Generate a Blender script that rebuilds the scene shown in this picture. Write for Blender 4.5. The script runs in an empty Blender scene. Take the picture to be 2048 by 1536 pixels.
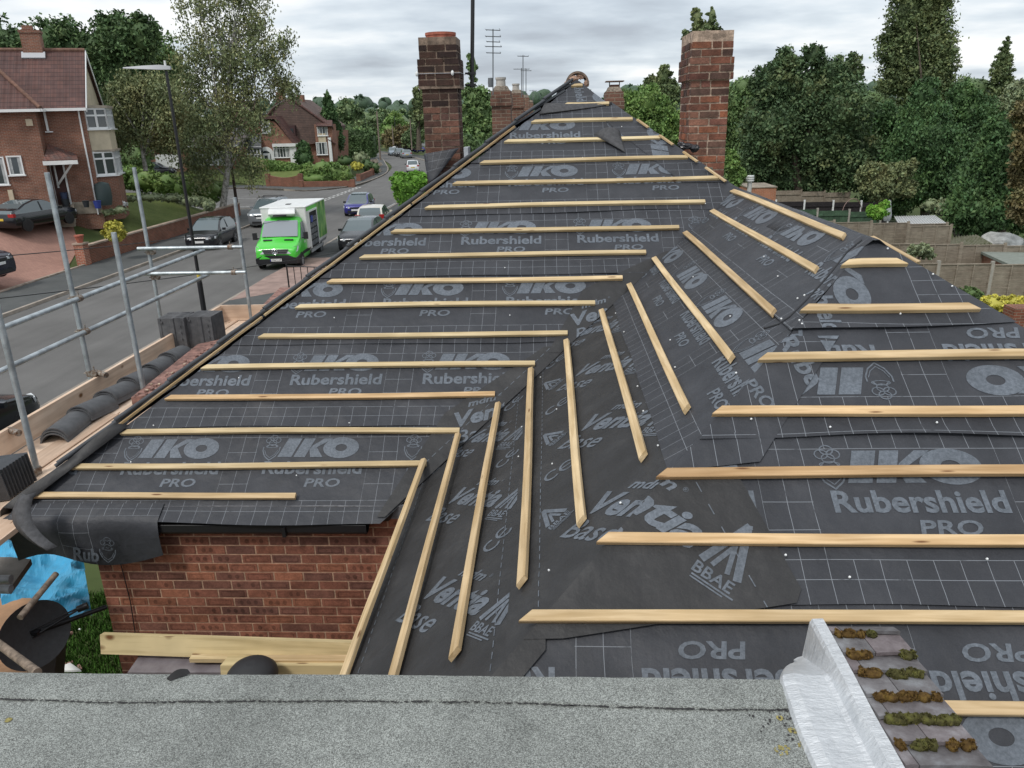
import bpy, bmesh, math, random
import numpy as np
from mathutils import Vector, Matrix, noise
PI = math.pi
rad = math.radians
scn = bpy.context.scene
COL = scn.collection
# ------------------------------------------------------------------ camera
H = 6.35                      # eye height above the street
FPX = 1543.5                  # focal length in photo pixels (2048 wide)
_pit, _roll, _yaw = rad(19.026), rad(-1.453), rad(2.972)
_cp, _sp, _cy, _sy = math.cos(_pit), math.sin(_pit), math.cos(_yaw), math.sin(_yaw)
FW = np.array([-_sy*_cp, _cy*_cp, -_sp]); _r = np.array([_cy, _sy, 0.]); _u = np.cross(_r, FW)
RT = _r*math.cos(_roll)+_u*math.sin(_roll); UP = -_r*math.sin(_roll)+_u*math.cos(_roll)
cam = bpy.data.cameras.new("camera"); camo = bpy.data.objects.new("camera", cam); COL.objects.link(camo)
M = Matrix((( RT[0], UP[0], -FW[0], 0), (RT[1], UP[1], -FW[1], 0), (RT[2], UP[2], -FW[2], H), (0, 0, 0, 1)))
camo.matrix_world = M
cam.sensor_width = 36; cam.lens = 36*FPX/2048; cam.clip_start = .05; cam.clip_end = 6000
scn.camera = camo
# ------------------------------------------------------------------ world
w = bpy.data.worlds.new("World"); scn.world = w; w.use_nodes = True
SUN_EL, SUN_AZ = rad(52), rad(215)
nt = w.node_tree; nt.nodes.clear()
def wn(t, **k):
    n = nt.nodes.new(t)
    for a, b in k.items(): setattr(n, a, b)
    return n
out = wn('ShaderNodeOutputWorld'); sky = wn('ShaderNodeTexSky'); sky.sky_type = 'NISHITA'; sky.sun_disc = False
sky.sun_elevation = SUN_EL; sky.sun_rotation = SUN_AZ; sky.air_density = 1.0; sky.dust_density = 2.0
bg1 = wn('ShaderNodeBackground'); bg1.inputs[1].default_value = .10; nt.links.new(sky.outputs[0], bg1.inputs[0])
tc = wn('ShaderNodeTexCoord'); sep = wn('ShaderNodeSeparateXYZ'); nt.links.new(tc.outputs['Generated'], sep.inputs[0])
def wm(op, a, b=None, c=None):
    n = wn('ShaderNodeMath', operation=op)
    for i, v in enumerate((a, b, c)):
        if v is None: continue
        if isinstance(v, (int, float)): n.inputs[i].default_value = v
        else: nt.links.new(v, n.inputs[i])
    return n.outputs[0]
zz = wm('MAXIMUM', sep.outputs[2], 0.0); den = wm('ADD', zz, .13)
cx = wm('DIVIDE', sep.outputs[0], den); cy_ = wm('DIVIDE', sep.outputs[1], den)
cmb = wn('ShaderNodeCombineXYZ'); nt.links.new(wm('MULTIPLY', cx, .85), cmb.inputs[0]); nt.links.new(cy_, cmb.inputs[1])
def wnoise(sc, det, rough, off, dist=0.):
    mp = wn('ShaderNodeMapping'); mp.inputs[1].default_value = off; nt.links.new(cmb.outputs[0], mp.inputs[0])
    n = wn('ShaderNodeTexNoise'); n.inputs['Scale'].default_value = sc; n.inputs['Detail'].default_value = det
    n.inputs['Roughness'].default_value = rough; n.inputs['Distortion'].default_value = dist
    nt.links.new(mp.outputs[0], n.inputs[0]); return n.outputs[0]
def wramp(f, stops):
    r = wn('ShaderNodeValToRGB'); nt.links.new(f, r.inputs[0])
    while len(r.color_ramp.elements) < len(stops): r.color_ramp.elements.new(.5)
    for e, (p, c) in zip(r.color_ramp.elements, stops): e.position = p; e.color = (*c, 1)
    return r.outputs[0]
n1 = wnoise(.50, 7, .55, (3.1, 7.7, 0), .15)
n2 = wnoise(1.5, 5, .5, (11, 2, 0), .1)
f = wm('ADD', wm('MULTIPLY', n1, .66), wm('MULTIPLY', n2, .34))
ccol = wramp(f, [(.37, (.34, .375, .425)), (.44, (.44, .49, .545)), (.50, (.57, .62, .665)), (.57, (.77, .78, .785))])
bg2 = wn('ShaderNodeBackground'); bg2.inputs[1].default_value = .95; nt.links.new(ccol, bg2.inputs[0])
mx = wn('ShaderNodeMixShader'); nt.links.new(bg1.outputs[0], mx.inputs[1]); nt.links.new(bg2.outputs[0], mx.inputs[2])
mx.inputs[0].default_value = .90
nt.links.new(mx.outputs[0], out.inputs[0])
sun = bpy.data.lights.new("sun", 'SUN'); sun.energy = 1.2; sun.angle = rad(12); sun.color = (1, .97, .92)
suno = bpy.data.objects.new("sun", sun); COL.objects.link(suno); suno['kind'] = 'structure'
suno.rotation_euler = Vector((-math.sin(SUN_AZ)*math.cos(SUN_EL), -math.cos(SUN_AZ)*math.cos(SUN_EL), -math.sin(SUN_EL))).to_track_quat('-Z', 'Y').to_euler()
scn.view_settings.view_transform = 'Standard'; scn.view_settings.look = 'None'
scn.view_settings.exposure = 0.56; scn.view_settings.gamma = 1.0
scn.render.resolution_x = 1024; scn.render.resolution_y = 768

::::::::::

Skip the pictures, then retype every line above exactly.

• _EXERCISE OUTPUT_:
Generate a Blender script that rebuilds the scene shown in this picture. Write for Blender 4.5. The script runs in an empty Blender scene. Take the picture to be 2048 by 1536 pixels.
import bpy, bmesh, math, random
import numpy as np
from mathutils import Vector, Matrix, noise
PI = math.pi
rad = math.radians
scn = bpy.context.scene
COL = scn.collection
# ------------------------------------------------------------------ camera
H = 6.35                      # eye height above the street
FPX = 1543.5                  # focal length in photo pixels (2048 wide)
_pit, _roll, _yaw = rad(19.026), rad(-1.453), rad(2.972)
_cp, _sp, _cy, _sy = math.cos(_pit), math.sin(_pit), math.cos(_yaw), math.sin(_yaw)
FW = np.array([-_sy*_cp, _cy*_cp, -_sp]); _r = np.array([_cy, _sy, 0.]); _u = np.cross(_r, FW)
RT = _r*math.cos(_roll)+_u*math.sin(_roll); UP = -_r*math.sin(_roll)+_u*math.cos(_roll)
cam = bpy.data.cameras.new("camera"); camo = bpy.data.objects.new("camera", cam); COL.objects.link(camo)
M = Matrix((( RT[0], UP[0], -FW[0], 0), (RT[1], UP[1], -FW[1], 0), (RT[2], UP[2], -FW[2], H), (0, 0, 0, 1)))
camo.matrix_world = M
cam.sensor_width = 36; cam.lens = 36*FPX/2048; cam.clip_start = .05; cam.clip_end = 6000
scn.camera = camo
# ------------------------------------------------------------------ world
w = bpy.data.worlds.new("World"); scn.world = w; w.use_nodes = True
SUN_EL, SUN_AZ = rad(52), rad(215)
nt = w.node_tree; nt.nodes.clear()
def wn(t, **k):
    n = nt.nodes.new(t)
    for a, b in k.items(): setattr(n, a, b)
    return n
out = wn('ShaderNodeOutputWorld'); sky = wn('ShaderNodeTexSky'); sky.sky_type = 'NISHITA'; sky.sun_disc = False
sky.sun_elevation = SUN_EL; sky.sun_rotation = SUN_AZ; sky.air_density = 1.0; sky.dust_density = 2.0
bg1 = wn('ShaderNodeBackground'); bg1.inputs[1].default_value = .10; nt.links.new(sky.outputs[0], bg1.inputs[0])
tc = wn('ShaderNodeTexCoord'); sep = wn('ShaderNodeSeparateXYZ'); nt.links.new(tc.outputs['Generated'], sep.inputs[0])
def wm(op, a, b=None, c=None):
    n = wn('ShaderNodeMath', operation=op)
    for i, v in enumerate((a, b, c)):
        if v is None: continue
        if isinstance(v, (int, float)): n.inputs[i].default_value = v
        else: nt.links.new(v, n.inputs[i])
    return n.outputs[0]
zz = wm('MAXIMUM', sep.outputs[2], 0.0); den = wm('ADD', zz, .13)
cx = wm('DIVIDE', sep.outputs[0], den); cy_ = wm('DIVIDE', sep.outputs[1], den)
cmb = wn('ShaderNodeCombineXYZ'); nt.links.new(wm('MULTIPLY', cx, .85), cmb.inputs[0]); nt.links.new(cy_, cmb.inputs[1])
def wnoise(sc, det, rough, off, dist=0.):
    mp = wn('ShaderNodeMapping'); mp.inputs[1].default_value = off; nt.links.new(cmb.outputs[0], mp.inputs[0])
    n = wn('ShaderNodeTexNoise'); n.inputs['Scale'].default_value = sc; n.inputs['Detail'].default_value = det
    n.inputs['Roughness'].default_value = rough; n.inputs['Distortion'].default_value = dist
    nt.links.new(mp.outputs[0], n.inputs[0]); return n.outputs[0]
def wramp(f, stops):
    r = wn('ShaderNodeValToRGB'); nt.links.new(f, r.inputs[0])
    while len(r.color_ramp.elements) < len(stops): r.color_ramp.elements.new(.5)
    for e, (p, c) in zip(r.color_ramp.elements, stops): e.position = p; e.color = (*c, 1)
    return r.outputs[0]
n1 = wnoise(.50, 7, .55, (3.1, 7.7, 0), .15)
n2 = wnoise(1.5, 5, .5, (11, 2, 0), .1)
f = wm('ADD', wm('MULTIPLY', n1, .66), wm('MULTIPLY', n2, .34))
ccol = wramp(f, [(.37, (.34, .375, .425)), (.44, (.44, .49, .545)), (.50, (.57, .62, .665)), (.57, (.77, .78, .785))])
bg2 = wn('ShaderNodeBackground'); bg2.inputs[1].default_value = .95; nt.links.new(ccol, bg2.inputs[0])
mx = wn('ShaderNodeMixShader'); nt.links.new(bg1.outputs[0], mx.inputs[1]); nt.links.new(bg2.outputs[0], mx.inputs[2])
mx.inputs[0].default_value = .90
nt.links.new(mx.outputs[0], out.inputs[0])
sun = bpy.data.lights.new("sun", 'SUN'); sun.energy = 1.2; sun.angle = rad(12); sun.color = (1, .97, .92)
suno = bpy.data.objects.new("sun", sun); COL.objects.link(suno); suno['kind'] = 'structure'
suno.rotation_euler = Vector((-math.sin(SUN_AZ)*math.cos(SUN_EL), -math.cos(SUN_AZ)*math.cos(SUN_EL), -math.sin(SUN_EL))).to_track_quat('-Z', 'Y').to_euler()
scn.view_settings.view_transform = 'Standard'; scn.view_settings.look = 'None'
scn.view_settings.exposure = 0.56; scn.view_settings.gamma = 1.0
scn.render.resolution_x = 1024; scn.render.resolution_y = 768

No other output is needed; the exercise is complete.